Hi, (excuse me for my terrible English...). I have a system HP141T+HP8552B+HP8553B just buy , and I have a problem: signal calibration al 30 MHz instead of -30 dBm is on -49 dBm on the screen . I have this configuration on misuration : Bandwidth 300 KHz ; Scan Width per division 0.5 MHz; input attenuation 0 dB ; Scan time per division 2 mS; Log REf level 0 dB; (switch a 10 dB LOG) ; Linear sensitivity 0 dB; video filter 10 KHz; scan mode INT ; scan trigger auto. Why my signal is so low? I have put on parallel an oscilloscope (Philips 50 MHz bandwidth double trace) and level is go down to -55 dBm and on oscope signal is 28 mV peak to peak (i think that is -27 dB) with a bad sinusoid signal . Where is the problem?

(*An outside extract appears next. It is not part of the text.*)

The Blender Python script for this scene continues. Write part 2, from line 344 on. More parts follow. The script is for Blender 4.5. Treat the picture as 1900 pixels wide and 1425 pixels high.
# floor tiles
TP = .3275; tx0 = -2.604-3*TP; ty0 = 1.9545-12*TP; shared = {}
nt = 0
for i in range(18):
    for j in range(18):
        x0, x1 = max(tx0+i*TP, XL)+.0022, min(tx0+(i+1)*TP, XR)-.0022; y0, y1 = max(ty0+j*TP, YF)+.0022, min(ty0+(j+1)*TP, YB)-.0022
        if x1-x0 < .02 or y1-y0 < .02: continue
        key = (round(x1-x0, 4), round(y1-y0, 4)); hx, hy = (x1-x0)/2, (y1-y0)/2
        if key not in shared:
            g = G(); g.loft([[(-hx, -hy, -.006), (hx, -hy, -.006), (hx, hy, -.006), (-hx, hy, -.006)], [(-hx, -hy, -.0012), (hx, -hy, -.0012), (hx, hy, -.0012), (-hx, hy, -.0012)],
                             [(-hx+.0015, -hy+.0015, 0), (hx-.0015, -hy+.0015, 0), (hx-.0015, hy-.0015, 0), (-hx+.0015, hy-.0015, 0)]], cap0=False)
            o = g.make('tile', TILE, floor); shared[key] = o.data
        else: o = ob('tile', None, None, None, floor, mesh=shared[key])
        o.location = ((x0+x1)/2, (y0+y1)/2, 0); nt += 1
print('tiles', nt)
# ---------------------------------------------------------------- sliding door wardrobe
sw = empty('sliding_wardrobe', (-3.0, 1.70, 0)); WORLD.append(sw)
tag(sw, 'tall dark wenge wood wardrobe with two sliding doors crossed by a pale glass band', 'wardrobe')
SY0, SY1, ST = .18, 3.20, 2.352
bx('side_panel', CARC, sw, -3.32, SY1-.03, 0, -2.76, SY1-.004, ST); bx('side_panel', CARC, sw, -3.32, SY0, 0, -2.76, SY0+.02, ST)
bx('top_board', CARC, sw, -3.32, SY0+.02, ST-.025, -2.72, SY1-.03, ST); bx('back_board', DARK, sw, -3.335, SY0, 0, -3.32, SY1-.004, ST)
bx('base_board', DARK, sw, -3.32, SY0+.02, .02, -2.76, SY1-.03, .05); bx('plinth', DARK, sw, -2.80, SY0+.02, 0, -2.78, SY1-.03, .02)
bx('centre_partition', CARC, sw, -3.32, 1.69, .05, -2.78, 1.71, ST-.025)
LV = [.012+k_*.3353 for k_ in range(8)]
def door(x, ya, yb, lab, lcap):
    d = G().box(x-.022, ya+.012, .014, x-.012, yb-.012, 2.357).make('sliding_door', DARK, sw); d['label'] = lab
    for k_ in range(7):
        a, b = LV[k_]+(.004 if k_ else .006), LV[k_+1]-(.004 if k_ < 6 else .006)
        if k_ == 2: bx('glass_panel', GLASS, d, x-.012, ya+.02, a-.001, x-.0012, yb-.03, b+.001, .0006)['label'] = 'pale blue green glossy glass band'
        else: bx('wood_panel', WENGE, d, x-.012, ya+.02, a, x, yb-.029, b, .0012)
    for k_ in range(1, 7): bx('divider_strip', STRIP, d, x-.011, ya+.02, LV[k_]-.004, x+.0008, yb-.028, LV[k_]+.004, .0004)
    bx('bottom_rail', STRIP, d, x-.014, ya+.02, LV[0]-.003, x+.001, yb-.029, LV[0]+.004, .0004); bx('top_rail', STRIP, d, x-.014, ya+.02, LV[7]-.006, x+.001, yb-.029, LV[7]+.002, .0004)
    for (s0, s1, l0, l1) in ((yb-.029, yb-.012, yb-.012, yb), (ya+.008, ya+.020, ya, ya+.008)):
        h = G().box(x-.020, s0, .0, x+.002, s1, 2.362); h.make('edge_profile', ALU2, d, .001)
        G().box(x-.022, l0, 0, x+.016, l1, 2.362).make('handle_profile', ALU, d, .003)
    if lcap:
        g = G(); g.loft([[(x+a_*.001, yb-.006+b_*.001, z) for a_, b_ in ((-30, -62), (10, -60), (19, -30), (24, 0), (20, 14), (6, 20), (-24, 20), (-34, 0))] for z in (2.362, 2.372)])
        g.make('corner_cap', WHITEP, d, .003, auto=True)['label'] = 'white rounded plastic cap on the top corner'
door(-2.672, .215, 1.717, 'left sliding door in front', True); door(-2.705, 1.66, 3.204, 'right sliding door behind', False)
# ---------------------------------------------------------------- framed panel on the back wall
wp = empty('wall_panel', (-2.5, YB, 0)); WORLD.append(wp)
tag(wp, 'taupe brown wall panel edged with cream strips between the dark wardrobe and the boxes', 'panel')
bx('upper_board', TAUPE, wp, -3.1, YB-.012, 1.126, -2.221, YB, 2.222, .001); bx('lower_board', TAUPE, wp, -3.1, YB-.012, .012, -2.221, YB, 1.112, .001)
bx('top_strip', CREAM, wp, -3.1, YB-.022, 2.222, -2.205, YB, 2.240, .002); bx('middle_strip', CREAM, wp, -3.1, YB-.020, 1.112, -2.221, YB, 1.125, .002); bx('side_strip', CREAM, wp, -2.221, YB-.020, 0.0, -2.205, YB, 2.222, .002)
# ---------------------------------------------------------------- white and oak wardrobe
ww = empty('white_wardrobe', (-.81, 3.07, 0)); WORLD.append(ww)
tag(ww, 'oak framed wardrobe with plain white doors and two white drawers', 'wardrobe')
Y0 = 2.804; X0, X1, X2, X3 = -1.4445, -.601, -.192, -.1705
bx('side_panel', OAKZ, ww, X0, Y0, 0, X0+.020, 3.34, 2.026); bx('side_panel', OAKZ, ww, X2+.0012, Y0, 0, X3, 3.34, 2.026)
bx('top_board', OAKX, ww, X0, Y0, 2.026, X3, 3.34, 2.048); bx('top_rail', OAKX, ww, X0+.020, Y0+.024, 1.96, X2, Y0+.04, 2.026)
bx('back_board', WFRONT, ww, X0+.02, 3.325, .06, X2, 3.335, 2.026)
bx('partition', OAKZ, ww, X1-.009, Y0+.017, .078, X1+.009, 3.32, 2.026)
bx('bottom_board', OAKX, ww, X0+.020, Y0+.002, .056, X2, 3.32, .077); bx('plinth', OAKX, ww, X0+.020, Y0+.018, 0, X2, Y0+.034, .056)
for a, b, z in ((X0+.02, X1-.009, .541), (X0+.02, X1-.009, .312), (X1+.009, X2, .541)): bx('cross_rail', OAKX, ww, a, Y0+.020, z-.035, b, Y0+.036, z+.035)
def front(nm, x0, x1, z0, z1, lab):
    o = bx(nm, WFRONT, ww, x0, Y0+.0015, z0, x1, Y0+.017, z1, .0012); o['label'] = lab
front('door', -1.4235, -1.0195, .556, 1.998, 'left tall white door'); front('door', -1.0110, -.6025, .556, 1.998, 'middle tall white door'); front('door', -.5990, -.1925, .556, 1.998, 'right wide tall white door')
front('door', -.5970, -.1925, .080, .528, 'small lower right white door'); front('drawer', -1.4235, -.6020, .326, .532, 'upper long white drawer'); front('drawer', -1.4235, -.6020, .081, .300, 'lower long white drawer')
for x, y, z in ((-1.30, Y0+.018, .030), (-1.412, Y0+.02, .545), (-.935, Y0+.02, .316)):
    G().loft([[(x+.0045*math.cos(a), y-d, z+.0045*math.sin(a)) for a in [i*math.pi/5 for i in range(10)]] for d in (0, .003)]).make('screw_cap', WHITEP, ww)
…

Can I make something ? Thanks for every reply and best regards. Roberto from Italy. 73 de IW0RAQ
The best way to troubleshoot the issue is with a functioning spectrum analyzer. Hopefully you have one of those or know someone who does. You should be able to verify the power levels throughout the system with a known input power level. The first thing to check is to make sure the calibration signal is indeed 30 MHz at -30 dBm; that way you have a known good starting point with a known signal amplitude. You can now use the schematics and measure the power level going directly into the first mixer. With 0 dB of input attenuation, you should see ~-30 dBm at 30 MHz coming out of the cable that attaches to the first mixer. If that signal level is OK, now is a good time to test the input attenuator by adjusting that from 0 dB to maximum attenuation and you should see the power level drop on the known good analyzer by the amount of input attenuation that you are changing. For example, with 0 dB of input attenuation the signal level measures -30 dBm, with 10 dB of input attenuation, the signal level measures
-40 dBm and so forth. Now reconnect the cable you took off the first mixer and measure the output of the mixer. Here is where it gets tricky. You’ll have to know what the first I.F. is since I don’t have schematics. That 30 MHz signal will be upconverted to some higher frequency like
2.6 GHz or something. It should be written on the RF block diagram. The first mixer will have ~7-10 dB of conversion loss. Just keep going down the RF front end chain until you find out where the excess loss is coming from. My guess is the input attenuator, a blown first mixer or something mis-adjusted.